Los justos, ya en el cielo, son bienaventurados aún antes de la resurrección de los cuerpos, que se producirá en la parusía. Benedicto XII enseñó que «una vez hubiere sido o será iniciada en ellos esta visión intuitiva y cara a cara [de Dios] y el goce [consecuente], la misma visión y goce es continua, sin intermisión alguna de dicha visión y goce, y se continuará hasta el juicio final [cuando resuciten los cuerpos], y desde entonces hasta la eternidad» (const. Benedictus Deus 1336: Dz 1001).

Sin embargo, «la insistencia y el énfasis con que la Escritura y los Padres se refieren a ese "día del Señor"», escribe el padre Pozo, nos hace pensar que «por la resurrección se da un aumento intensivo de lo que es substancial de la bienaventuranza» (318-319).

Por otra parte, en la felicidad celestial hay grados diversos. «En la casa de mi Padre hay muchas moradas», dice Jesús (Jn 14,2), y aunque todos los justos serán en el cielo plenamente felices, unos lo serán más que otros, porque una mayor caridad les habrá hecho capaces de un gozo mayor. En efecto, el Señor «dará a cada uno según sus obras» (Mt 16,27; +1 Cor 3,8), y «el que escaso siembra, escaso cosecha; el que siembra con largueza, con largueza cosechará» (2 Cor 9,6; +15,41).

El concilio de Florencia declaró que los bienaventurados «ven claramente a Dios mismo, Trino y Uno, tal como es; unos sin embargo con más perfección que otros, conforme a la diversidad de los merecimientos» (1439: Dz 1305; +1582). Y Santa Teresa decía que en el cielo «cada uno está contento con el lugar en que está, con haber tan grandísima diferencia de gozar a gozar en el cielo» (Vida 10,3).

A la espera del Señor

La Iglesia vive «aguardando la feliz esperanza y la manifestación esplendorosa del gran Dios y salvador nuestro, Jesucristo» (Tit 2,13; +1 Tim 6,14).

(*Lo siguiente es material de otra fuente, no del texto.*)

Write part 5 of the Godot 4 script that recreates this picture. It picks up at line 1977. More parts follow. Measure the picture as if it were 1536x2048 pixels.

La Iglesia espera a Cristo como el siervo la vuelta de su señor, mejor aún, como la Esposa aguarda el regreso del Esposo. «Hasta que el Señor venga -dice el Vaticano II- revestido de majestad y acompañado de sus ángeles, y, destruida la muerte, le sean sometidas todas las cosas, hasta entonces, unos de sus discípulos peregrinan en la tierra; otros, ya difuntos, se purifican; otros, finalmente, gozan de la gloria, contemplando «claramente a Dios mismo, Trino y Uno, tal como es» (Florentino: Dz 1305); pero todos, en forma y grado diverso, vivimos unidos en una misma caridad con Dios y con el prójimo, y cantamos idéntico himno de gloria a nuestro Dios» (LG 49a).

Y «mientras esperamos la gloriosa venida de nuestro Salvador Jesucristo», todos los fieles -del cielo, de la tierra y del purgatorio- estamos unidos en la comunión de los santos, cuya manifestación principal se da en la Eucaristía. En efecto, enseña el concilio Vaticano II que «en la liturgia terrena pregustamos y tomamos parte en aquella liturgia celestial que se celebra en la santa ciudad de Jerusalén, hacia la cual nos dirigimos como peregrinos y donde Cristo está sentado a la derecha de Dios como ministro del Santuario y del tabernáculo verdadero (+Ap 21,2; Col 3,1; Heb 8,2); cantamos al Señor el himno de gloria con todo el ejército celestial; venerando la memoria de los santos, esperamos tener parte con ellos y gozar de su compañía; aguardamos al Salvador, nuestro Señor Jesucristo, hasta que se manifieste él, nuestra vida, y nosotros nos manifestemos también gloriosos con él (+Flp 3,20; Col 3,4)» (SC 8).